Helldivers 2 has been quietly building a reliable Warbond rhythm, but The Exo Experts drop on April 28 is the first time that cadence feels like it is pivoting around one clear fantasy. This is not just another set of rifles, capes, and sidearms. It is a mech-centric Warbond that brings two new exosuits into the spotlight, revives a fan favorite from the original Helldivers, and hints at how Arrowhead wants to use premium drops to push build variety instead of only filling in weapon gaps.
A mech-first Warbond, not just more guns
Previous premium Warbonds tended to spread their focus across a handful of primaries, some sidearms, and a few armor sets. You could feel the incremental value, but it often slotted into existing builds rather than redefining them. Exo Experts is different because the headline is not a gun, it is the exosuits themselves.
The EXO-51 Lumberer and EXO-55 Breakthrough are the clear centerpieces of this drop. Most gear here orbits around the idea that your squad is planning missions with mechs in mind, instead of treating them as an occasional late-game luxury. Infantry tools like the MGX-42 Bullet Storm, SMG-203 Gallant, and P-33 Missile Pistol are still here, but they read more like support pieces for a new style of mech-led pushes.
That shift alone marks Exo Experts as a turning point in how Helldivers 2 frames its paid Warbonds. It suggests future drops might organize around specific play fantasies, from mech battalions to fortification specialists, instead of just being seasonal weapon packs.
The return of the Lumberer and what it means for veterans
For longtime fans, the EXO-51 Lumberer is the most nostalgic addition. It is a direct nod to the mech from the original Helldivers, now updated for Helldivers 2’s third person chaos. The combination of a flamethrower and anti tank cannon is not only mechanically potent, it is also a callback that connects both games’ identities.
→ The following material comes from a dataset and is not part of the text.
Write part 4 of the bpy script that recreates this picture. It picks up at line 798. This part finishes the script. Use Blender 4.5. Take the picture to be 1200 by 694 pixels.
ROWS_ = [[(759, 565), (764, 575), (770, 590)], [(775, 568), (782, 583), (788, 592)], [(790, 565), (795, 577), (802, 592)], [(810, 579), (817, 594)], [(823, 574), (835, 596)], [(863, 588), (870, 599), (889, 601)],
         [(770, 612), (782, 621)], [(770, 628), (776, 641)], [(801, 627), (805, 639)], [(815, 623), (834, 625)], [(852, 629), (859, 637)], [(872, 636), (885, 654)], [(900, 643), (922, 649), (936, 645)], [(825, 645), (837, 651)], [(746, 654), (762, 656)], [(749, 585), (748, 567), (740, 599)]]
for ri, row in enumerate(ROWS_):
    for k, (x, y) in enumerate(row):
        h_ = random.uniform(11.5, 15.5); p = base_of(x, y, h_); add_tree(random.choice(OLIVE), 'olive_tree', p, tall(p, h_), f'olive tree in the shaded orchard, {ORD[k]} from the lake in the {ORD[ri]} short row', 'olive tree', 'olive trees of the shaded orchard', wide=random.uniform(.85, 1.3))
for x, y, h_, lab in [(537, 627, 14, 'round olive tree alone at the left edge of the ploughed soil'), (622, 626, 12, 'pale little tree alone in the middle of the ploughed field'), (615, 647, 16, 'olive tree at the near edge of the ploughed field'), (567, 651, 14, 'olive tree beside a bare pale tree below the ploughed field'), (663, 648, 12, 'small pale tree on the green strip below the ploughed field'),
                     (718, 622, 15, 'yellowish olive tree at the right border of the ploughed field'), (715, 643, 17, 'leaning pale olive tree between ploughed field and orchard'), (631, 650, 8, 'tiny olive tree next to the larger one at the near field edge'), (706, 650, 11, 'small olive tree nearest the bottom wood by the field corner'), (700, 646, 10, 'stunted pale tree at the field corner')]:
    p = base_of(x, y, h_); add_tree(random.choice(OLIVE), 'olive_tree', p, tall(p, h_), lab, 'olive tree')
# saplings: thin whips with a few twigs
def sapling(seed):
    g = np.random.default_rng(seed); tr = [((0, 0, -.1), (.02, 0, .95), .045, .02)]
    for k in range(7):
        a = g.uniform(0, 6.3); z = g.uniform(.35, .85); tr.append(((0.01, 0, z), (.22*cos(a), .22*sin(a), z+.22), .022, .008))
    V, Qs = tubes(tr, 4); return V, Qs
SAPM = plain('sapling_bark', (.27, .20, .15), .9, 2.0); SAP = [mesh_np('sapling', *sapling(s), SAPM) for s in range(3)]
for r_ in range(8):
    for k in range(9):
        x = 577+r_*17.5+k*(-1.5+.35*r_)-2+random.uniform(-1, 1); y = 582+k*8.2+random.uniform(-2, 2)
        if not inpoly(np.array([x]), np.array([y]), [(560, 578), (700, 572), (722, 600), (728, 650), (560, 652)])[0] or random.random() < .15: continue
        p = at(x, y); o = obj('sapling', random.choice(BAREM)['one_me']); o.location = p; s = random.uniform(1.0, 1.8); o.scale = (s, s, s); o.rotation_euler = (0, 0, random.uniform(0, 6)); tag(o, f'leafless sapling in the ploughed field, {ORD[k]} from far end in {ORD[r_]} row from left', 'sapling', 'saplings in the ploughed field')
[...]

The flamethrower side of the kit leans into area denial and crowd control, letting squads lock down choke points or clear swarms in trench like corridors. The anti tank cannon answers the community’s constant hunger for more ways to crack armored targets, from Automaton heavies to high priority objectives. Bundled together in a single exosuit, the Lumberer functions as a walking answer to one of the game’s biggest pressure points. You do not just bring it along for novelty, you bring it because it meaningfully changes how you plan an operation.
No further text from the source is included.